During compaction, the total time available to achieve proper mat density is influenced by the viscosity of the binder. As the binder becomes stiffer or more viscous as the mixture cools, a greater compactive effort is required to achieve a given density. The binder viscosity is not only affected by the inherent binder properties, but also the thickness of the compacted layer and environmental conditions during construction. Thinner layers will cool more quickly, significantly affecting the allowable time for compaction. Cooler, windier weather can drastically shorten the time available to achieve proper compaction or even make it impossible to achieve.

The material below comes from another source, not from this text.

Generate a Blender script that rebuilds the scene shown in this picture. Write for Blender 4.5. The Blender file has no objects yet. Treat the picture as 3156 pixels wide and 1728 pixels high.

PaveCool and MultiCool are public domain applications that estimate the time available for compaction operations based on a variety of user-input variables. Figure 6 and Figure 7 demonstrate the effect of decreasing lift thickness on time for compaction, with all other variables held constant. Figure 6 estimates 44 min available for compaction for a 3-inch (76-mm) mat given several constants, including 50 °F (10 °C) air and existing surface temperatures and a fine/dense-graded mix with a PG 64-22 binder. Figure 7 shows that when using the same variables for a 1-inch (25-mm) mat, the time available for compaction drops to 7 min.

Source: Minnesota DOT
Figure 6. Available Compaction Time Example for a 3-inch Mat

Source: Minnesota DOT
Figure 7. Available Compaction Time Example for a 1-inch Mat

The rate of change in viscosity with change in the temperature of a binder is referred to as the binder’s temperature susceptibility. A material that is highly temperature-susceptible is one that exhibits a large change in viscosity for a small change in temperature. Multiple binders that have the same penetration at 25°C (77 °F) may not necessarily have the same viscosity at 135 °C (275 °F) since their temperature susceptibility characteristics may vary. In the lab, reporting this temperature-versus-viscosity relationship is required for some mix design procedures since lab mixing and compaction temperatures are typically based on a prescribed viscosity level.

The rate of change in viscosity with change in the temperature of a binder is referred to as the binder’s temperature susceptibility.

3.2.6 Polymer Modification

Polymer-modified asphalts (PMAs) work to flatten the temperature-viscosity relationship to make the binders less susceptible to changes in temperature. One way in which polymers are classified is based on their physical properties. Depending on their behavior when stretched with sufficient force, polymers are classified as plastomers (plastics) or elastomers (elastics). When stretched, plastomers will yield and remain in their stretched position when the load is released. Elastomers will yield under load (stretch) but will return to their original shape when the load is released. Most polyolefins behave as plastomers, while styrene-butadiene copolymers behave as elastomers.

When blended into asphalt, polymers tend to behave in two different ways. If the polymer forms discrete particles in the asphalt binder, then it functions primarily as a thickener or filler. This increases the viscosity of the asphalt binder while having no significant effect on low-temperature properties. If the polymer forms a continuous network in the asphalt binder, it functions as a homogeneous blend. This blend may impart some of the physical characteristics of the polymer to the binder, which may affect both the high- and low-temperature properties of the asphalt binder.

The task of the designer is to determine whether the extra cost of using PMA mixtures is worth the anticipated extra performance. For example, using a PMA mixture on a walking trail in a park may be an unnecessary extra expenditure. The use of a PMA mixture on a high-volume taxiway or roadway may easily be a better investment.